Fusion energy research is advancing with the help of scientists at the UK Atomic Energy Authority (UKAEA). In particular, the development of spherical fusion devices called tokamaks. Scientists developed spherical tokamaks that are compact and efficient. They achieved this using the Mega Ap Spherical Tokamak (MAS) Upgrade.

Most notably, the breakthrough involves plasma stability. According to researchers, the study has addressed critical challenges in creating a sustainable fusion power plant.

Fusion requires containing a superheated plasma within the tokamak. If the plasma’s current, pressure, or density is too high, it becomes unstable. As a result, the risk of damage and performance reduction increases. For example, an instability known as Edge Localized Modes (ELMs) occurs at the plasma’s edge, which poses a challenge to the inner components of future power plants.

UKAEA researchers demonstrated the complete suppression of ELMs in MAST Upgrade for the first time in a spherical tokamak. This was achieved using Resonant Magnetic Perturbation (RMP) coils to apply a small 3D magnetic field at the plasma edge. As a result, the plasma is stabilized.
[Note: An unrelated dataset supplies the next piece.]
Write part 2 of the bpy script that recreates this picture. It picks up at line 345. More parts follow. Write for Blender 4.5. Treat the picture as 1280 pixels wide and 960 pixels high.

Innovations in Plasma Exhaust and Performance

Plasma inside the MAST Upgrade tokamak; Photo: United Kingdom Atomic Energy Authority

In addition, the team achieved a world first in plasma exhaust management. The tokamak’s exhaust system, or divertor, handles the heat and particles ejected from the plasma. Researchers demonstrated the ability to independently control the plasma exhaust in the upper and lower divertors without impacting the plasma’s performance or density. In the future, this control could enhance the flexibility and robustness of fusion power plant operations.

Researchers also experimented with injecting nitrogen at the plasma edge. This technique evenly distributes energy across plasma-facing components. As a result, it prevented heat concentration, signaling a new path for power management in compact spherical tokamaks.

Moreover, the MAST Upgrade achieved a record power injection of 3.8 megawatts into its plasma. Researchers achieved this using neutral beam heating, which supports higher-performance scenarios.

“I’m delighted with the ground-breaking findings from our team at UKAEA,” said Fulvio Militello, Executive Director of Plasma Science and Fusion Operations at UKAEA. “These achievements reinforce the UK’s leadership in fusion research and bring us closer to realising fusion as a clean, safe, and abundant energy source for the future.”